Prior to the conference of heads, Stabroek News spoke with Mr Sam Lawrence, Advisor to the Regional Transformation Programme for Agricul-ture and he said frankly “Our level of productivity has not gone anywhere near to meeting the needs of the population and where there is increased production, the cost is not commensurate and competitive to those of the imported products so people find an opportunity for importing to the region”. He contended that the absence of a regional harmonization of policies was hampering the progress of the agricultural initiative. What can be interpreted from his comment is that essentially each member was pulling in different directions and playing to their domestic audience – a metaphor for the general moribund state that the community finds itself in today.

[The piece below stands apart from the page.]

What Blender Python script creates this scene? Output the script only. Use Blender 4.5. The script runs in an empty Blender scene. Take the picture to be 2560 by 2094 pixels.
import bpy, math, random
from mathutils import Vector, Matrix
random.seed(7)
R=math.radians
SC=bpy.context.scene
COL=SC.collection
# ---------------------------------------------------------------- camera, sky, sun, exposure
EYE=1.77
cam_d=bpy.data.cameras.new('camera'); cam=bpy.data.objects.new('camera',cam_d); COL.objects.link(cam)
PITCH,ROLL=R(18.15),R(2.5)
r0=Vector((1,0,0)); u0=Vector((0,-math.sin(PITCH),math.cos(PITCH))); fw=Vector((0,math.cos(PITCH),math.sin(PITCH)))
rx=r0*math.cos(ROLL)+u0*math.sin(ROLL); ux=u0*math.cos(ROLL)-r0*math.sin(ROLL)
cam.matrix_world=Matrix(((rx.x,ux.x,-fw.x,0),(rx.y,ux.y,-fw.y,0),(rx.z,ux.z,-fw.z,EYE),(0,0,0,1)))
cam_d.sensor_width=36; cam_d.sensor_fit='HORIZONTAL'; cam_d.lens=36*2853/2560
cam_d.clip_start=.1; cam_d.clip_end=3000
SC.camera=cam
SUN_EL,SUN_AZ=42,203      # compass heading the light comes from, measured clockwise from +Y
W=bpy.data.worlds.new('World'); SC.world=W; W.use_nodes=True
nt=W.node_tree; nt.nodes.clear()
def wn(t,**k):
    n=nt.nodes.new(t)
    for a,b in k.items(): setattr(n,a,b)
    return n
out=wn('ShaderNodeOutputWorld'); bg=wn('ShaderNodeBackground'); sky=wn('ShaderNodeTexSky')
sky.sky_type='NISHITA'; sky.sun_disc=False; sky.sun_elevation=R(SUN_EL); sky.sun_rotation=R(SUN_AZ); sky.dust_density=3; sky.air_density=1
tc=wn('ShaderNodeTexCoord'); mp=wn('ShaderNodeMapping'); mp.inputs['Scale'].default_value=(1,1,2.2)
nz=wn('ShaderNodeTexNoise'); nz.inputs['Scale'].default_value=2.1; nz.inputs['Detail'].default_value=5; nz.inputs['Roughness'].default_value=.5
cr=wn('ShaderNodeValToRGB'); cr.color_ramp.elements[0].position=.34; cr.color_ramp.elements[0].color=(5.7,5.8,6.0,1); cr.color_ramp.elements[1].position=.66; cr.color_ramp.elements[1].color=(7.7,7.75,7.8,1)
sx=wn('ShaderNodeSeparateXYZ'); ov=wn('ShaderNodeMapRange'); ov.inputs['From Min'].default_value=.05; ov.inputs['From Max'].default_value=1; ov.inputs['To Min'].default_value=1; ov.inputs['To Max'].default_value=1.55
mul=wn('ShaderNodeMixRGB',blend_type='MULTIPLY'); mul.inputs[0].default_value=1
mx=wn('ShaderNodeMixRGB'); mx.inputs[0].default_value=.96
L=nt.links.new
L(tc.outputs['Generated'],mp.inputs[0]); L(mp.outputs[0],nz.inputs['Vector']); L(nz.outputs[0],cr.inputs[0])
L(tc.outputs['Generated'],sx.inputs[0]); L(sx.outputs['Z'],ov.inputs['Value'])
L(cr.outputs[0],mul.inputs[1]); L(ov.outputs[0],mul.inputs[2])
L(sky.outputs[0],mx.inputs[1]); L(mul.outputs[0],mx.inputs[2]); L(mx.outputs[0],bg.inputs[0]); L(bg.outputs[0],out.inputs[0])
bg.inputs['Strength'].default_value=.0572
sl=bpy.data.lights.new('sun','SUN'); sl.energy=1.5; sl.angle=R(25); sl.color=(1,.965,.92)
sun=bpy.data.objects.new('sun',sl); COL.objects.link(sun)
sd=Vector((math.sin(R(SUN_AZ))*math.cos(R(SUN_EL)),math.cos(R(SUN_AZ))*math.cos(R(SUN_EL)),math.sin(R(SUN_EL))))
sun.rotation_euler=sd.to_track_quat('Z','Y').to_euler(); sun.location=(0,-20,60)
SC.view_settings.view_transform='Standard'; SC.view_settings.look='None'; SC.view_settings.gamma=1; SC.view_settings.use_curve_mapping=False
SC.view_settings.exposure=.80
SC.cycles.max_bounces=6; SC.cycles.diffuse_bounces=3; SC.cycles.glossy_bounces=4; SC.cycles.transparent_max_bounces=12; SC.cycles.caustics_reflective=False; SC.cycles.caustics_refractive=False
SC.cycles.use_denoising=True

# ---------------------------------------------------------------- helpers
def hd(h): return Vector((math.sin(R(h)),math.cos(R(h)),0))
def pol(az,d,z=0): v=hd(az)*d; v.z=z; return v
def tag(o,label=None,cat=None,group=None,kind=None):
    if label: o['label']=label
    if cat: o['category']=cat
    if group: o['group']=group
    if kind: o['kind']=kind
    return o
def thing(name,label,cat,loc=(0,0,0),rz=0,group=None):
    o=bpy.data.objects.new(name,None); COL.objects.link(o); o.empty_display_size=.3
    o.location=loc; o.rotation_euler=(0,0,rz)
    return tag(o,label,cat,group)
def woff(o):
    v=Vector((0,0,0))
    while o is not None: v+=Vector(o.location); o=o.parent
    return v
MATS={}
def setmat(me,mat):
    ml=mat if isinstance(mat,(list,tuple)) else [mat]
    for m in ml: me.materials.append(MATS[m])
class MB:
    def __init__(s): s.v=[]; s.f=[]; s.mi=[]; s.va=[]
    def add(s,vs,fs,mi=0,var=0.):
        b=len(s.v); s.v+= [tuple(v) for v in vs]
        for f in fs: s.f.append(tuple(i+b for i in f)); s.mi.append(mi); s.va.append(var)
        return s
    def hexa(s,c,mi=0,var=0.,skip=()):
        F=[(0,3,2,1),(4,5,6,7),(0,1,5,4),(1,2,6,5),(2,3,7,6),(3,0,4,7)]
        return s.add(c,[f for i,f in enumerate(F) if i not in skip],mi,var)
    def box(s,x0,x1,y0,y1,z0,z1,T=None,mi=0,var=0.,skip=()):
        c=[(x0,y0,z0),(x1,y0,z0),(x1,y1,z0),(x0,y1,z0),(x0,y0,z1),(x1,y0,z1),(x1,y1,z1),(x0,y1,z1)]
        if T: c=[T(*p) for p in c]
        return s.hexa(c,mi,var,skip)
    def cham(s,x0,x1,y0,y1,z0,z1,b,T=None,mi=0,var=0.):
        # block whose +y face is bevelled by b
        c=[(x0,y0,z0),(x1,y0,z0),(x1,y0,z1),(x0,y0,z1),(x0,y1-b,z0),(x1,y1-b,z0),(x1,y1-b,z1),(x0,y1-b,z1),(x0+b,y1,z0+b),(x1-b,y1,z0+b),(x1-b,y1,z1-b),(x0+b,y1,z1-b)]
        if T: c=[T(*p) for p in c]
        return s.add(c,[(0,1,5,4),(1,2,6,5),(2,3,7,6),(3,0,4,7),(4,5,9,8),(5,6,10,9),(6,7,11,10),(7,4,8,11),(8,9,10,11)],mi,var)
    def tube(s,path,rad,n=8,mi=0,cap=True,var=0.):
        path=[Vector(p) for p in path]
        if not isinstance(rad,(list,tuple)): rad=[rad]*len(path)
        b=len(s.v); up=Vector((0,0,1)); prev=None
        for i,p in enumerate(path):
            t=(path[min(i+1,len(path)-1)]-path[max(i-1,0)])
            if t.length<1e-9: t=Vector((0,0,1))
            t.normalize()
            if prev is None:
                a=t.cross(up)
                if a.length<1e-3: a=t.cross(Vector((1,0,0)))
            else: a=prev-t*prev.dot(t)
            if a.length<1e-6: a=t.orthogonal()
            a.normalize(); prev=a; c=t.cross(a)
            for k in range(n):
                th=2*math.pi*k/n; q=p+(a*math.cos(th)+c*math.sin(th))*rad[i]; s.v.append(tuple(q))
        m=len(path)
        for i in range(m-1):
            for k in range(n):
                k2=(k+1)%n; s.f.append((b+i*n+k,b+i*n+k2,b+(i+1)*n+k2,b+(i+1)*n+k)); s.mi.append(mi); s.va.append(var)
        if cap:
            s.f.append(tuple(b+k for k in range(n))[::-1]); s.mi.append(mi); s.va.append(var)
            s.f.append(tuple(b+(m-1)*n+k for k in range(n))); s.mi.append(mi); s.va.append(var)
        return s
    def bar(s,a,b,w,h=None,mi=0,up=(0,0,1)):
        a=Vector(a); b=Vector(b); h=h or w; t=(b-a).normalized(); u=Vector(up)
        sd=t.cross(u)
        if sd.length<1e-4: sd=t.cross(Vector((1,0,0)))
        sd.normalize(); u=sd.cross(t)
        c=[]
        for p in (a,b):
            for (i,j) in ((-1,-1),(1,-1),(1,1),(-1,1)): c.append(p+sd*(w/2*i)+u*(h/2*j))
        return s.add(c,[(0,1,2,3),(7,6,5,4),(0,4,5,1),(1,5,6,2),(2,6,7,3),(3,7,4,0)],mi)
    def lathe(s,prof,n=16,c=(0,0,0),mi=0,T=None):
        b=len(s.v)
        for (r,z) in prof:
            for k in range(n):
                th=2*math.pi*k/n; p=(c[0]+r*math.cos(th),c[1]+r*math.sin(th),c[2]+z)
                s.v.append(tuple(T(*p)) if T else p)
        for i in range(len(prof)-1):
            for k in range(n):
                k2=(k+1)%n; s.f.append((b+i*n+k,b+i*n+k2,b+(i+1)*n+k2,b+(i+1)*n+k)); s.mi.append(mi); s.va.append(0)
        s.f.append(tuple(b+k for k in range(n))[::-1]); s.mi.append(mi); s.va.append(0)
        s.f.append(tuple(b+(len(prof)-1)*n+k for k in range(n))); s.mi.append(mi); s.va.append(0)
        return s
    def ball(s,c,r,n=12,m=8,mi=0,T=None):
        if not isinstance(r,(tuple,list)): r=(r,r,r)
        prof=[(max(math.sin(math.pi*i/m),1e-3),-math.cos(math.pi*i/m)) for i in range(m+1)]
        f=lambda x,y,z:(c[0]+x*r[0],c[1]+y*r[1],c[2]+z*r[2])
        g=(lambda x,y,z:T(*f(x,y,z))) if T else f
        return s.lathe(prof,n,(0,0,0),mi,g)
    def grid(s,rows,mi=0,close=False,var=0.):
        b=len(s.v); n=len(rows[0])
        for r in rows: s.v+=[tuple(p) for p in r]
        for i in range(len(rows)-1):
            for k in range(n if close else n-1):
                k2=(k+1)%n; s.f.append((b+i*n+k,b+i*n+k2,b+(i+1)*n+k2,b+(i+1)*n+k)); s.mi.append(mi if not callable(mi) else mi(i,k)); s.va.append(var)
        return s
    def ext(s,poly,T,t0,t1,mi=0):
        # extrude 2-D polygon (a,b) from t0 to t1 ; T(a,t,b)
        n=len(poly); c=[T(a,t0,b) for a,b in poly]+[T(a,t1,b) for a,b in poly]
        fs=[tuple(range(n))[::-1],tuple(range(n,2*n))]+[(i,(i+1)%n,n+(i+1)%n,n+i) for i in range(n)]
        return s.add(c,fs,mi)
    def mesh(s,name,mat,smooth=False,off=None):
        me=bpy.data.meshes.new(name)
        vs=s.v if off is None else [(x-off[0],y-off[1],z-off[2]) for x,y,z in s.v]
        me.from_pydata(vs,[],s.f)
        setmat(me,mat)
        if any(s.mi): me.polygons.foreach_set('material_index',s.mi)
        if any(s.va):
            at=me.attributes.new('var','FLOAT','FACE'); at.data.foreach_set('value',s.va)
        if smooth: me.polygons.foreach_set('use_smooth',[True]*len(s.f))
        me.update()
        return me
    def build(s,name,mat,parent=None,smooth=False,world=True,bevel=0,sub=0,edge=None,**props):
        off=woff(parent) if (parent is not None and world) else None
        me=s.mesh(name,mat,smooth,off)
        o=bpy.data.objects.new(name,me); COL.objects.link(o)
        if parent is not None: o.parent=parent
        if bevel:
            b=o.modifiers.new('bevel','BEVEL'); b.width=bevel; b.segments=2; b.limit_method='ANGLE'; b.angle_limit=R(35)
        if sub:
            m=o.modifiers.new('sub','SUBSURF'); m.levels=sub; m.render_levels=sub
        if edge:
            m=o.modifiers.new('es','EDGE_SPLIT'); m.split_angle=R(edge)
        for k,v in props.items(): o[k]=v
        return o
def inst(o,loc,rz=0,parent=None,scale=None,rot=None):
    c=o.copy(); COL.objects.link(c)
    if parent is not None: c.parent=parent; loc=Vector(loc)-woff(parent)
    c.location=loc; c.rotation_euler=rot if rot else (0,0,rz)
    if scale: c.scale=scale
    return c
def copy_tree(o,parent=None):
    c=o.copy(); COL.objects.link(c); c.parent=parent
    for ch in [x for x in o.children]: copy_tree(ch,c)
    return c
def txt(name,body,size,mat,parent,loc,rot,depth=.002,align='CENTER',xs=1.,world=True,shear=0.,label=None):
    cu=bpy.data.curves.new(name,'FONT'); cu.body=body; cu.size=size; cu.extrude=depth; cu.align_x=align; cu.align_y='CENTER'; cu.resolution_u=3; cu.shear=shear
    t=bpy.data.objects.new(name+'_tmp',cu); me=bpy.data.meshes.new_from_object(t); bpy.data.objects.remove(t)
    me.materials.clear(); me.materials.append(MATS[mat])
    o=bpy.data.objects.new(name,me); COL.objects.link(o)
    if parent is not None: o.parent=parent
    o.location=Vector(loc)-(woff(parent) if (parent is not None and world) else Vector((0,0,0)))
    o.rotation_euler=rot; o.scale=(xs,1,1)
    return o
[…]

This was patently evident in the nuts and bolts that should have converted the initiative into a throbbing dynamo – there was none or very little money and the planned Agricultural Modernisation Fund had been overtaken by the broader Regional Development Fund which will now have a window for agricultural finance. This is the state of the financial preparations for the initiative more than four and a half years after its launch. The region could not be really serious about slashing its import bill if this was the importance it attached to showing the money. Without money, the initiative will go nowhere as is evidenced by the tepid response by donors at a pledging conference and projects forum that were convened under the initiative.

While many of the 10 constraints to the initiative originally identified remain, in their communiqué the Heads were not inspirational.  They merely committed themselves to the provision of the necessary financial and other resources to ensure internationally competitive, market-led production, and the identification and effective employment of the appropriate policies and strategies which will bring about the desired improvements, including in the agri-business sector.  They called on development partners to assist in the efforts.

Given the crisis in confidence in this initiative there needed to be much more than these platitudes. There needed to be an absolute commitment in terms of the amount of money that would be immediately available from the RDF and a short-term, market-led plan for its expenditure. For example what are the three most imported food items that could be easily grown in the land mass countries of Guyana, Suriname and Belize? And how would the region immediately invest in these countries and others to ratchet up production of these items. That is the level of specificity, directness and urgency that the Jagdeo Initiative needs to survive. There is surely no need for another committee of Heads but there was no reason why President Jagdeo and Secretary General Carrington couldn’t have been deputed to oversee the immediate start of work. Unfortunately, if the conference had taken determined steps on the issue of a new governance mechanism this task could have been entrusted to it. It is left to be seen now what this feeble response to the initiative will produce.

And what is one to make of the Trinidadian decision to set up mega farms outside of the formal framework for the initiative and even though Guyana had offered to make land available here to Port-of-Spain for this purpose? It would seem that Trinidad has decided it needed to take care of its own food security needs and was moving ahead severally from its colleagues. The supreme irony was that Trinidad was able to mobilize a farmer from Guyana to plant one of their farms – most assuredly a sign that the conditions, incentives and returns in the twin-island republic were better than those here. That brings us back to Georgetown.

Being the home of the President behind the initiative, questions can legitimately be raised about the government’s own performance in boosting agricultural output, creating jobs, cutting the food import bill and expanding export earnings. Disaggregated and scatter-shot data won’t do. For the government to successfully make the case here that it has taken to heart the regional mission of its President it needs to show real results embedded within a plan. Are those results there?

Sugar and rice aside, can the government present verified and verifiable information on the impact its grow more food campaign has had on the economy and the lives of its people? Can it produce figures to show annual other-crops output from 2004 to 2009? Can it do the same for fish farms, livestock and poultry? Can it show how many new jobs have been created even though there is no sign of massive farming activity? Can it crystallize the growth in export earnings from these sectors? Can it explicate how the other-crops sector has been reoriented to take advantage of high value products? Can it link the grow more food drive with any modulations in the food import bill? Can it locate these changes within a blueprint for agriculture over the next decade or so that interweaves the now almost yearly risk of flooding, cultivation in the intermediate savannahs, bio-energy crops and the infrastructural links to Brazil?

It was heartening to hear last week that Neal and Massy and the local private sector may be working together in a drive to give real meaning to this initiative. It could be an important development in the local and regional agricultural sector and will test whether the government is prepared to give real meaning to the Jagdeo Initiative.